§ INFORMATION SHOWN
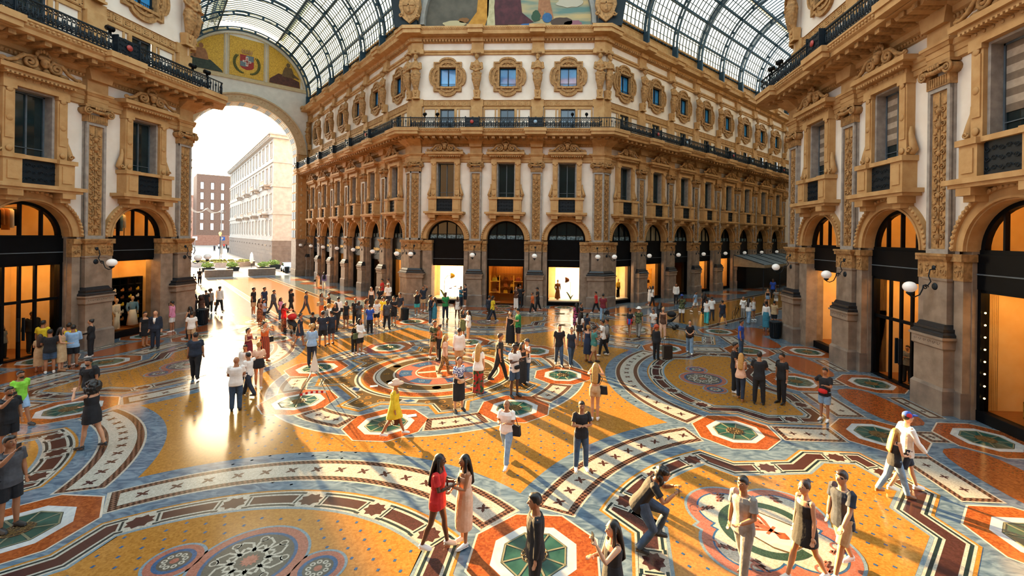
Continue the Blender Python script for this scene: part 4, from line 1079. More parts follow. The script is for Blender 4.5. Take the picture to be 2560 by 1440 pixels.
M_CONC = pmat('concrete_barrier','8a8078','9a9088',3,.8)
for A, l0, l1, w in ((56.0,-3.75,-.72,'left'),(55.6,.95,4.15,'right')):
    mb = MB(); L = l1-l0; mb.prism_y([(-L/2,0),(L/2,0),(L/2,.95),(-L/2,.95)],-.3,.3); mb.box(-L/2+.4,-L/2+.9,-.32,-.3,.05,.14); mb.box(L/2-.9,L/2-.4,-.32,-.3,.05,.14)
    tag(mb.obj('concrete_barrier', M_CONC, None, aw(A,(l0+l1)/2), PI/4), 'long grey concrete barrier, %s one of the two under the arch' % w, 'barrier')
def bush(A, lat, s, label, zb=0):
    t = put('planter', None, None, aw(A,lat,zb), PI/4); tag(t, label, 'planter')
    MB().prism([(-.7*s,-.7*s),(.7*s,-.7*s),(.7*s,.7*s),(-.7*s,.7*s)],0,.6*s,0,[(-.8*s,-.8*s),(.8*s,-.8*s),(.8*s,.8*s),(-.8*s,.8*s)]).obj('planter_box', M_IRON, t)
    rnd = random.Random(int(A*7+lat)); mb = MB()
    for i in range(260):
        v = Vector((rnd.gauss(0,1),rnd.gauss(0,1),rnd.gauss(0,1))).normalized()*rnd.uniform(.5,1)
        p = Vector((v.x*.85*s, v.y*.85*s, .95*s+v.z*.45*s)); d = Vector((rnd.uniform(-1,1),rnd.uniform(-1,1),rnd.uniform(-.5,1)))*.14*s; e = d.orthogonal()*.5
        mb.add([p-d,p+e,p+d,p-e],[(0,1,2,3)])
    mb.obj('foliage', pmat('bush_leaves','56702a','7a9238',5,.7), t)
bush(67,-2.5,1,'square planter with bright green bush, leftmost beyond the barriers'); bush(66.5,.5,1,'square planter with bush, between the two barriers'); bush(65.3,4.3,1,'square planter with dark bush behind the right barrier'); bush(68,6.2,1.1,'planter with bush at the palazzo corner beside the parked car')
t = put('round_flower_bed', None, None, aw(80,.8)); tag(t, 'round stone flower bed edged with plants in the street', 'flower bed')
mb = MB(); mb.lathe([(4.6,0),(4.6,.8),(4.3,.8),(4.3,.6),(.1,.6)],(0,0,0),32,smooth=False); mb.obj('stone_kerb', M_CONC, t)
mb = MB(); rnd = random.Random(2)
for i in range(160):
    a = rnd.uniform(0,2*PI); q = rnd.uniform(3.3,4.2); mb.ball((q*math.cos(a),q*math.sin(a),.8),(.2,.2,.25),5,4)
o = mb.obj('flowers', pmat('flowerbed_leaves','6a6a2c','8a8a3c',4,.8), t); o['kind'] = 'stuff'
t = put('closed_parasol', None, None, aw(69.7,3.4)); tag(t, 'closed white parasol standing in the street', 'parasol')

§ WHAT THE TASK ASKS
Leaving the pictures aside, transcribe the entire listing exactly.

§ SOLUTION FOR THIS TASK
Continue the Blender Python script for this scene: part 4, from line 1079. More parts follow. The script is for Blender 4.5. Take the picture to be 2560 by 1440 pixels.
M_CONC = pmat('concrete_barrier','8a8078','9a9088',3,.8)
for A, l0, l1, w in ((56.0,-3.75,-.72,'left'),(55.6,.95,4.15,'right')):
    mb = MB(); L = l1-l0; mb.prism_y([(-L/2,0),(L/2,0),(L/2,.95),(-L/2,.95)],-.3,.3); mb.box(-L/2+.4,-L/2+.9,-.32,-.3,.05,.14); mb.box(L/2-.9,L/2-.4,-.32,-.3,.05,.14)
    tag(mb.obj('concrete_barrier', M_CONC, None, aw(A,(l0+l1)/2), PI/4), 'long grey concrete barrier, %s one of the two under the arch' % w, 'barrier')
def bush(A, lat, s, label, zb=0):
    t = put('planter', None, None, aw(A,lat,zb), PI/4); tag(t, label, 'planter')
    MB().prism([(-.7*s,-.7*s),(.7*s,-.7*s),(.7*s,.7*s),(-.7*s,.7*s)],0,.6*s,0,[(-.8*s,-.8*s),(.8*s,-.8*s),(.8*s,.8*s),(-.8*s,.8*s)]).obj('planter_box', M_IRON, t)
    rnd = random.Random(int(A*7+lat)); mb = MB()
    for i in range(260):
        v = Vector((rnd.gauss(0,1),rnd.gauss(0,1),rnd.gauss(0,1))).normalized()*rnd.uniform(.5,1)
        p = Vector((v.x*.85*s, v.y*.85*s, .95*s+v.z*.45*s)); d = Vector((rnd.uniform(-1,1),rnd.uniform(-1,1),rnd.uniform(-.5,1)))*.14*s; e = d.orthogonal()*.5
        mb.add([p-d,p+e,p+d,p-e],[(0,1,2,3)])
    mb.obj('foliage', pmat('bush_leaves','56702a','7a9238',5,.7), t)
bush(67,-2.5,1,'square planter with bright green bush, leftmost beyond the barriers'); bush(66.5,.5,1,'square planter with bush, between the two barriers'); bush(65.3,4.3,1,'square planter with dark bush behind the right barrier'); bush(68,6.2,1.1,'planter with bush at the palazzo corner beside the parked car')
t = put('round_flower_bed', None, None, aw(80,.8)); tag(t, 'round stone flower bed edged with plants in the street', 'flower bed')
mb = MB(); mb.lathe([(4.6,0),(4.6,.8),(4.3,.8),(4.3,.6),(.1,.6)],(0,0,0),32,smooth=False); mb.obj('stone_kerb', M_CONC, t)
mb = MB(); rnd = random.Random(2)
for i in range(160):
    a = rnd.uniform(0,2*PI); q = rnd.uniform(3.3,4.2); mb.ball((q*math.cos(a),q*math.sin(a),.8),(.2,.2,.25),5,4)
o = mb.obj('flowers', pmat('flowerbed_leaves','6a6a2c','8a8a3c',4,.8), t); o['kind'] = 'stuff'
t = put('closed_parasol', None, None, aw(69.7,3.4)); tag(t, 'closed white parasol standing in the street', 'parasol')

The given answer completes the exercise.